English is a very romantic language you just gotta use the right words! ;)

morphail's avatar

afaik there are no more living non-Romance Italic languages.

lucillelucillelucille's avatar

Any language is a very romantic language you just gotta use the right bullshit.;)

iamthemob's avatar

As @marinelife mentions, it’s about where the language originated from or developed from. The Romance languages are rooted in Latin (Rome). English is Germanic – but it is heavily influenced by Romance language elements (mainly coming from the Roman occupation of the island back in the day).

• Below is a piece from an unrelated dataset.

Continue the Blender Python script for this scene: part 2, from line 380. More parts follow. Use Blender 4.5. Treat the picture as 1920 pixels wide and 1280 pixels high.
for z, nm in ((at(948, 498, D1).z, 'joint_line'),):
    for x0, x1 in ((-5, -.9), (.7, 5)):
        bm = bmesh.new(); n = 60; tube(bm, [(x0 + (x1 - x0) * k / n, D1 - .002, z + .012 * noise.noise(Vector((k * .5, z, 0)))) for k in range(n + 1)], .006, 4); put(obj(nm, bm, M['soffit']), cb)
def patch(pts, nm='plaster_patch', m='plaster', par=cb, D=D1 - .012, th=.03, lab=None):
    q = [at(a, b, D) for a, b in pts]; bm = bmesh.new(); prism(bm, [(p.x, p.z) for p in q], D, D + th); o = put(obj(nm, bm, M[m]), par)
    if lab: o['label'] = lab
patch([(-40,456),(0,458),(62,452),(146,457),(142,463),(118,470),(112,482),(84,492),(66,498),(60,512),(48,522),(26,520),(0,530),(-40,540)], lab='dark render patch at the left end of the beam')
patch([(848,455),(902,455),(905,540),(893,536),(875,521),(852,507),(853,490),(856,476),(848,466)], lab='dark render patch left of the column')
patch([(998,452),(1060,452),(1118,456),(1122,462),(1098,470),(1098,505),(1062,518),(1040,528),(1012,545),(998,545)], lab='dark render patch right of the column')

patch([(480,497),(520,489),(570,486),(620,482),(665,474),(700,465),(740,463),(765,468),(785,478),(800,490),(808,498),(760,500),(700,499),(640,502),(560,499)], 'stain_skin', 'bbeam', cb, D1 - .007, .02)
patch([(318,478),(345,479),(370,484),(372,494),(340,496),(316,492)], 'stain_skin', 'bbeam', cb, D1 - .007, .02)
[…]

Much of the influence is from word-borrowing and some conjugations. The difference is mainly about grammar and syntax than about anything involving the “sound” of the language. English, for instance, doesn’t attribute masculine or feminine characteristics to nouns. Romance languages generally do.

ucme's avatar

When ith thaid with a lithp…...tho thexy ;¬}

bunnygrl's avatar

@Cruiser well said!! English is a beautifully romantic language, for proof read Milton, W H Auden Maya Angelou Keats , Byron and Shelley , and I haven’t even mentioned Shakespeare or our own bard Burns yet :-) All of whom, and many, many more, have produced works that make your heart sing and your soul fly. Wonderful.

iamthemob's avatar

@ucme – you should hear my Castillion.

YoBob's avatar

Although languages can, depending on how they are used, be romantic, I believe what you are referring to is “romance” languages. The romance languages are primarily derived from Latin, the language of Rome.

ucme's avatar

@iamthemob Viva Ethpana!

PhiNotPi's avatar

Languages are romanic (not romantic) if they are descendants of Latin. Latin was the language of the Roman Empire. Romance languages include Spanish, French, etc. English is nnot a romanic laguage because it is part of the germanic language group, although it is heavily influenced by the romance language. Germanic languages include German, English, and Swedish.